Читаем Довлатов и окрестности полностью

Овладевая языком бесконечного, поэзия рассказывает нам не только и даже не столько о вечной жизни, сколько о вечной смерти. Бродский, поэт небытия, видел в нем союзника, жаждущего быть услышанным не меньше, чем мы — услышать. Любовь к симметрии заставляла Бродского уважать паритет жизни со смертью, совместно составляющих Вселенную. За равенством их сил следит гарант космической справедливости — Хронос. Доверие к этому великому синхронизатору опра-вдала случайность, связанная с кончиной самого Бродского.

Дата поминального вечера, состоявшегося в том самом нью-йоркском соборе, где Бродский читал «Колыбельную Трескового Мыса», была выбрана без умысла — просто до 8 марта собор был занят. Только потом подсчитали, что именно к этой пятнице прошло сорок дней со дня его смерти.

В древних русских синодиках традиционный распорядок поминовения объясняют тем, что на третий день лицо умершего становится неузнаваемым, на девятый — «разрушается все здание тела, кроме сердца», на сороковой — исчезает и оно. В эти дни усопшим полагалось устраивать пиры. Но чем можно угощать тех, от кого осталась одна душа? Бродский был готов к этому вопросу. В своем «Памятнике» — «Литовском ноктюрне» — он писал: «Только звук отделяться способен от тел».

И действительно в поминальный вечер собор Святого Иоанна заполняли звуки. Иногда они оказывались музыкой — любимые композиторы Бродского: Перселл, Гайдн, Моцарт, чаще — стихами: Оден, Ахматова, Фрост, Цветаева, и всегда — гулким эхом, из-за которого казалось, что в происходящем принимала участие сама готическая архитектура. Привыкший к сгущенной речи молитв, собор умело вторил псалму: «Не погуби души моей с грешниками и жизни моей с кровожадными».

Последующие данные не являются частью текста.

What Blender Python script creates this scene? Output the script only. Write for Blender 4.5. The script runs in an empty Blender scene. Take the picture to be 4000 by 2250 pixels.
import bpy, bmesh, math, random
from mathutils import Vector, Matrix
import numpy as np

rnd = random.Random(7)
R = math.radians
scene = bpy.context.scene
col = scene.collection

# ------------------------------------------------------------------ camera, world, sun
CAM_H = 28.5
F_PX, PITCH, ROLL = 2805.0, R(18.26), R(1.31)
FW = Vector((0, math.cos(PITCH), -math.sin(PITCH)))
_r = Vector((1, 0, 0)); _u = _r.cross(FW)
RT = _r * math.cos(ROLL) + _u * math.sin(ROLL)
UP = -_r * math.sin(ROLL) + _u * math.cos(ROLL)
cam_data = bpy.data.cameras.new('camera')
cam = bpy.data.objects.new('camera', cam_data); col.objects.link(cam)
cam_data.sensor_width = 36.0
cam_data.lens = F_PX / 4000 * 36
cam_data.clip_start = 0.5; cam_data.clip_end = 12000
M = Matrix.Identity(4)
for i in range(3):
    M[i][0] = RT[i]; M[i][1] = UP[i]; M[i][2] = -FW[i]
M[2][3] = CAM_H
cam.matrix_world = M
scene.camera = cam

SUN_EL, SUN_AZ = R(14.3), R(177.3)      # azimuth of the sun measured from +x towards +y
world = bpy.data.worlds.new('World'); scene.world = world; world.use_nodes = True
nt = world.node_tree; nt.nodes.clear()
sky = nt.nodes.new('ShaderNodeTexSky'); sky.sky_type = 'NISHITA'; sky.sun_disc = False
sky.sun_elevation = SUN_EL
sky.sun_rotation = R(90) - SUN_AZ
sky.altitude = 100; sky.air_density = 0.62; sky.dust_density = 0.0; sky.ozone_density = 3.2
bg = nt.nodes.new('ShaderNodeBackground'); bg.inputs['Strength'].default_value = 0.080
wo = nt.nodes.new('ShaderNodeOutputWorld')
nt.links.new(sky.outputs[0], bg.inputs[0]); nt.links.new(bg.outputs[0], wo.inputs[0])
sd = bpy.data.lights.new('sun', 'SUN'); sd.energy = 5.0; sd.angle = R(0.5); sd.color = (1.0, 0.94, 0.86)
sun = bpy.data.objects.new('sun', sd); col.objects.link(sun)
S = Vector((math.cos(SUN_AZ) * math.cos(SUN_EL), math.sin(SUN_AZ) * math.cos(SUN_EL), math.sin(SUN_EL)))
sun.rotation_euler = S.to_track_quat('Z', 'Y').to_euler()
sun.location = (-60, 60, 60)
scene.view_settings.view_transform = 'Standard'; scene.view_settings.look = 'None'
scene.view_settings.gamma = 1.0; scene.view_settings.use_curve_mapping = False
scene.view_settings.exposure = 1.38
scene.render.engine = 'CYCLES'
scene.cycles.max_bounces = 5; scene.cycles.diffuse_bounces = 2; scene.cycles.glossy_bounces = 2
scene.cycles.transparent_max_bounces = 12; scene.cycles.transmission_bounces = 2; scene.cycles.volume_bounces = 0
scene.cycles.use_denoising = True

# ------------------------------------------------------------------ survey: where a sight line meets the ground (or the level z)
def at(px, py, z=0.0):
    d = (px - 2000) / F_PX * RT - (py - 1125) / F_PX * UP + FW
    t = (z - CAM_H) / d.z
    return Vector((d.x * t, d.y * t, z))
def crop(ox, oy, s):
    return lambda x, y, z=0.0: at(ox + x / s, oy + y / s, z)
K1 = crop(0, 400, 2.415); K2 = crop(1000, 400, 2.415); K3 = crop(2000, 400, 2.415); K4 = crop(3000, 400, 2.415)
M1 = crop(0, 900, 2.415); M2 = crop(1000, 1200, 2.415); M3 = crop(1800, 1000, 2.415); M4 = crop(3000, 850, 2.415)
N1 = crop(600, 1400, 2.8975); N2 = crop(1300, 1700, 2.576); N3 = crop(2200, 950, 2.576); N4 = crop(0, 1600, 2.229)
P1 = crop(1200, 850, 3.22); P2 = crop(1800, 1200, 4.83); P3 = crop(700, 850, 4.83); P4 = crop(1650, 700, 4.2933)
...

Высокому стилю псалмопевца не противоречили написанные «со вкусом к метафизике» стихи Бродского. Их читали, возможно, лучшие в мире поэты. На высокую церковную кафедру взбирались, чтобы прочесть английские переводы Бродского, нобелевские лауреаты — Чеслав Милош, Дерек Уолкотт, Шеймас Хини. По-русски Бродского читали старые друзья — Евгений Рейн, Владимир Уфлянд, Анатолий Найман, Томас Венцлова, Виктор Голышев, Яков Гордин, Лев Лосев. Профессионалы, они, не торопясь, ощупывали губами каждый звук. Профессионалами они были еще и потому, что читали Бродского всю жизнь.

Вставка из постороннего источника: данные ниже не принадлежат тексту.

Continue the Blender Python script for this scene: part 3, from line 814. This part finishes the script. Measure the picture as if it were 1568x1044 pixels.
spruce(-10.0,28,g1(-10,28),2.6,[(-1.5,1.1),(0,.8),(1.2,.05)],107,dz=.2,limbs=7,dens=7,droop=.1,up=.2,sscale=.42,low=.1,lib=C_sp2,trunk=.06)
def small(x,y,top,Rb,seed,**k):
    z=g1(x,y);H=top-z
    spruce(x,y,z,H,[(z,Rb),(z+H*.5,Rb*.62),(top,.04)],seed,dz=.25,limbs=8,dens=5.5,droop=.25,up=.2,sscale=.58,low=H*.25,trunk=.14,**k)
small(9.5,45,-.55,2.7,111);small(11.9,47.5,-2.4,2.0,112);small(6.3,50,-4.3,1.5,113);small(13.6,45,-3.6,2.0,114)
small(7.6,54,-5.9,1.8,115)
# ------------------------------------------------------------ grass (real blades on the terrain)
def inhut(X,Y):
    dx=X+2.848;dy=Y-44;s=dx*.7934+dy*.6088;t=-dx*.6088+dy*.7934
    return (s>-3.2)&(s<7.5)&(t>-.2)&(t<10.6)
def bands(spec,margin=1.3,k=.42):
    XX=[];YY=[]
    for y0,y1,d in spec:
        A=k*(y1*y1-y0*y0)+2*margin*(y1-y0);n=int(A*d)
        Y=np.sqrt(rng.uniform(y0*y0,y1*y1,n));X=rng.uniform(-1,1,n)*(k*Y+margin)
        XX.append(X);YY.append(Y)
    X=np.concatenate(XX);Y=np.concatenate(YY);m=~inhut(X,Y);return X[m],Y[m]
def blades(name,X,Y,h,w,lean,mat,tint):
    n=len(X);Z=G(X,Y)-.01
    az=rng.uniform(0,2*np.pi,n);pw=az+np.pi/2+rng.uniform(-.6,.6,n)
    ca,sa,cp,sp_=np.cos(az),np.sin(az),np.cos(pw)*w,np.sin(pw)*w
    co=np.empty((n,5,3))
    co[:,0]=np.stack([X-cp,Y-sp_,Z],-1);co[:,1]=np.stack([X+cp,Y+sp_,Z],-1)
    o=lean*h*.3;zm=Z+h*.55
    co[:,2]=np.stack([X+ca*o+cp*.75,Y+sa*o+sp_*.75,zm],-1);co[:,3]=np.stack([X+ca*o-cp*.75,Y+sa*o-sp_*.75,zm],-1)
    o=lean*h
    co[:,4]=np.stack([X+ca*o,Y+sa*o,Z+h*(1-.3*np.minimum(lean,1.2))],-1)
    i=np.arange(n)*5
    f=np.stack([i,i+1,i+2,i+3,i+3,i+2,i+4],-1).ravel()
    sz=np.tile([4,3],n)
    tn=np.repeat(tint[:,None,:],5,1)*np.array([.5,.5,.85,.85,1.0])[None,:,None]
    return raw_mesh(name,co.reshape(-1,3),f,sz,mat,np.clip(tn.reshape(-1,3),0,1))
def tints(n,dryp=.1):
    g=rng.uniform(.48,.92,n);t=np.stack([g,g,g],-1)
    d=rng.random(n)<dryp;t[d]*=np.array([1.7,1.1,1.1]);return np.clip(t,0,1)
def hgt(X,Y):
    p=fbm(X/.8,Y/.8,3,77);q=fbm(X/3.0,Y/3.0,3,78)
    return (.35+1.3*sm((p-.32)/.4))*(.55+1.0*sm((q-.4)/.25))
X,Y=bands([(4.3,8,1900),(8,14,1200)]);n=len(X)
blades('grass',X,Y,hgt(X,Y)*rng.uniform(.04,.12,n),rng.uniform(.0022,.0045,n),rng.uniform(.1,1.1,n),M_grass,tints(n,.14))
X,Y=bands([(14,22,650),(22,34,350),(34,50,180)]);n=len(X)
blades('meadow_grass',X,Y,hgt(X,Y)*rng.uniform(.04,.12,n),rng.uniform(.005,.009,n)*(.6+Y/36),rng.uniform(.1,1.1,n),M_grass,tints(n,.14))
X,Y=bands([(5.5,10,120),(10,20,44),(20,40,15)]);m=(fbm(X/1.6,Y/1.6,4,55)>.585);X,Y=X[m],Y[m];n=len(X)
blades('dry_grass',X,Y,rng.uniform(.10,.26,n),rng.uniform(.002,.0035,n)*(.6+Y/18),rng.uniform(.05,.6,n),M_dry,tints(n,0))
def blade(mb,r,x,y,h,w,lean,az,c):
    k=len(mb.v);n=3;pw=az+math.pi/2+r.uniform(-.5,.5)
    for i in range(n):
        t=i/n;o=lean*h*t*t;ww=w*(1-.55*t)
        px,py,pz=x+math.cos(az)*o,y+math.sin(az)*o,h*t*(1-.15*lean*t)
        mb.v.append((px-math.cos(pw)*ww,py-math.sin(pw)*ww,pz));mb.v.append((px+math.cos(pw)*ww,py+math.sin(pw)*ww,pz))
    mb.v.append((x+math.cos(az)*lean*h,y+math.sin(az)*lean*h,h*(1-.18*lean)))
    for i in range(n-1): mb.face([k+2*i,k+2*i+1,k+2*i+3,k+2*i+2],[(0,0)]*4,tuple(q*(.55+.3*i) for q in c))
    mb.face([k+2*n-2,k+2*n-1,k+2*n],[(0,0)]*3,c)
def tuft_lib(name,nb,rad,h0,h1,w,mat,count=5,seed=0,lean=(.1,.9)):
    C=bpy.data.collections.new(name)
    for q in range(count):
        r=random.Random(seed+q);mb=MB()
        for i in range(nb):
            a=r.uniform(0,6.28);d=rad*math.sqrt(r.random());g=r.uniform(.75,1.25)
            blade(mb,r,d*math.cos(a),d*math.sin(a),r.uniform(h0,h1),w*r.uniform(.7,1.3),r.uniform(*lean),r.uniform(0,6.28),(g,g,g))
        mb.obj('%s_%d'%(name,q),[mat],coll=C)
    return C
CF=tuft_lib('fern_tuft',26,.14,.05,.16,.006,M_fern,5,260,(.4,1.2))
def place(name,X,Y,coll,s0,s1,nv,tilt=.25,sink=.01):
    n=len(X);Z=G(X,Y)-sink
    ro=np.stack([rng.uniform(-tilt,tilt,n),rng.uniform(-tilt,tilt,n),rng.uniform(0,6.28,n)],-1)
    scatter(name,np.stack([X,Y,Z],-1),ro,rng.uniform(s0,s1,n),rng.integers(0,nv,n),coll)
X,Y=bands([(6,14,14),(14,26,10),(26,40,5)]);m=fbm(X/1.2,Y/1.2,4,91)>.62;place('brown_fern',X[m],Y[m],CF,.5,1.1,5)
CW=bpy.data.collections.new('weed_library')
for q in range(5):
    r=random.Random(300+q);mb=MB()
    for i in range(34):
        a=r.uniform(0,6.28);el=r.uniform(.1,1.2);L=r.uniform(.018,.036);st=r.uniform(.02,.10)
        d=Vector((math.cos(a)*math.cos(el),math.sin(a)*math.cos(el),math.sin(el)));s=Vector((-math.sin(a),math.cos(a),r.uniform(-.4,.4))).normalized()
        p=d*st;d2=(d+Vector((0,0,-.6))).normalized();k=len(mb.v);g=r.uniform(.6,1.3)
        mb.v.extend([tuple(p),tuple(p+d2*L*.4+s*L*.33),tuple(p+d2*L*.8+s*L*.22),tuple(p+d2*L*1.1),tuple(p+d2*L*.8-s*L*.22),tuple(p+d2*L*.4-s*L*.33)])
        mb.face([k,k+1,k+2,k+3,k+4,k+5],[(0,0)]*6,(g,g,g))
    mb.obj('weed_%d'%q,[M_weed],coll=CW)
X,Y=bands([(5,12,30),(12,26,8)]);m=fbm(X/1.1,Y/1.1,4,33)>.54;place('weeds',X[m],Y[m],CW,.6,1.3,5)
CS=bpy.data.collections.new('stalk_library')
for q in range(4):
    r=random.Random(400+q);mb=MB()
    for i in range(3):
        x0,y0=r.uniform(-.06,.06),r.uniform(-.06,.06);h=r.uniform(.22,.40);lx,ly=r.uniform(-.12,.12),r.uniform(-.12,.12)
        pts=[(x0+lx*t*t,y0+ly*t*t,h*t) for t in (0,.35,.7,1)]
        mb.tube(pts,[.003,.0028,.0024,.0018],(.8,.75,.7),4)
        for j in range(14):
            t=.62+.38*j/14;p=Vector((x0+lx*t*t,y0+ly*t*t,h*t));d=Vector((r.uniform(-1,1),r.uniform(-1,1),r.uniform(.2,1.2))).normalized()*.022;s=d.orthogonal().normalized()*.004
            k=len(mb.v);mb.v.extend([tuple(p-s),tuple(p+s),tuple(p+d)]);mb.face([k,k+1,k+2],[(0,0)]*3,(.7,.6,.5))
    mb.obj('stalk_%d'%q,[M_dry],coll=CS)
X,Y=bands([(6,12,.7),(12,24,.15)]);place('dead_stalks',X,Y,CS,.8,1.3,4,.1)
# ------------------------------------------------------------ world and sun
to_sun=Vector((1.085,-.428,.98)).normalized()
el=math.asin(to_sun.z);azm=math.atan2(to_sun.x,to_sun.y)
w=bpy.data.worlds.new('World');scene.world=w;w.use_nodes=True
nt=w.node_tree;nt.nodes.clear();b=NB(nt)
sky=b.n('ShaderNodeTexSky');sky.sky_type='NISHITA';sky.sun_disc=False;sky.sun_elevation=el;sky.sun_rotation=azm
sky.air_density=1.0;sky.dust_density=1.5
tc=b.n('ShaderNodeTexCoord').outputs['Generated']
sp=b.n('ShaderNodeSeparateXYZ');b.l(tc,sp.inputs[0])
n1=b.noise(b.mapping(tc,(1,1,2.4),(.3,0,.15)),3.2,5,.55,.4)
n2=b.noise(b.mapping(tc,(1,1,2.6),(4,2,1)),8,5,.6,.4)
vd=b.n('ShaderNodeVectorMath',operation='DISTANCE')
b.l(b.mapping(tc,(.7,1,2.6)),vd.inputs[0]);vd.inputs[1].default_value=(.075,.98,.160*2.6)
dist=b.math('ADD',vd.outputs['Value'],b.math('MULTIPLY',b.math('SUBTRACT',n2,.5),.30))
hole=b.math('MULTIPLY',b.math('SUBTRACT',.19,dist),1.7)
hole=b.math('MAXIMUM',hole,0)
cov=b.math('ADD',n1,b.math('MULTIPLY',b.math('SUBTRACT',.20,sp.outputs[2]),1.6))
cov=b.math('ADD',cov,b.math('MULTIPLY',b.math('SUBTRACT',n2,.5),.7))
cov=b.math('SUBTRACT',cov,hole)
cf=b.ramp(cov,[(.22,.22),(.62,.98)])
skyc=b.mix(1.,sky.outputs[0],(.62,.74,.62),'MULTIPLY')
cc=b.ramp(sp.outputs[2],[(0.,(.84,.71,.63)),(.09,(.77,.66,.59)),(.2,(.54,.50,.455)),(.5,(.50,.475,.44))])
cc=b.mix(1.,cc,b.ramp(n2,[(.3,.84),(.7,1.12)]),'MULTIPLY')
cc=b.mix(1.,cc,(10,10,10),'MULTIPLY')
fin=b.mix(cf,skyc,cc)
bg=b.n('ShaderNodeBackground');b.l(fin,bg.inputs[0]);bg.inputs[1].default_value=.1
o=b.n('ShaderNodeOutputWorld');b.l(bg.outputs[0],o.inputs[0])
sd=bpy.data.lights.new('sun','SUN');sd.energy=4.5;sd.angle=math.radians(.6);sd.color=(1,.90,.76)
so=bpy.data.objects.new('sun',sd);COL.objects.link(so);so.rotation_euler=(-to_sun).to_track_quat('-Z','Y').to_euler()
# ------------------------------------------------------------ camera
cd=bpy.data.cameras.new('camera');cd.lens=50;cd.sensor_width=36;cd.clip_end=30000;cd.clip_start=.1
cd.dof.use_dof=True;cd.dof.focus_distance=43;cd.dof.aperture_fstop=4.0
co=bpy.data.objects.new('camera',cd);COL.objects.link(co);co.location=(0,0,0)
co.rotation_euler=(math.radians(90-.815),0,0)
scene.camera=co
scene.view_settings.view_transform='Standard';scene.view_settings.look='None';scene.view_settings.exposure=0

После стихов и музыки в соборе зажгли розданные студентами Бродского свечи. Их огонь разогнал мрак, но не холод. Вопреки календарю, в Нью-Йорке было так же холодно, как и за сорок дней до этого. В этом по-зимнему строгом воздухе раздался записанный на пленку голос Бродского:

Меня упрекали во всем, окромя погоды,и сам я грозил себе часто суровой мздой.Но скоро, как говорят, я сниму погоныи стану просто одной звездой.<…>И если за скорость света не ждешьспасибо,то общего, может, небытия броняценит попытки ее превращенья в ситои за отверстие поблагодарит меня.

Не сердце, а голос последним покидал тело поэта. После стихов в соборе осталась рифмующаяся с ними тишина.

Смерть поэта — начало его будущего: приобщение к чину классиков русской и мировой литературы. Этот долгий процесс требует глубокого осмысления метафизической позиции, которая определяет все остальное.

Бродский всегда был настойчив в решении «последних вопросов». В сущности, вся его поэзия глубоко религиозна. Атеизм для поэта — бездарная позиция, потому что он имеет дело с неумирающей реальностью языка. Язык — прообраз вечности. Ежедневная литургия пиитического труда приучает поэта мыслить религиозно. То есть вставлять свою малую жизнь в большое, космическое существование.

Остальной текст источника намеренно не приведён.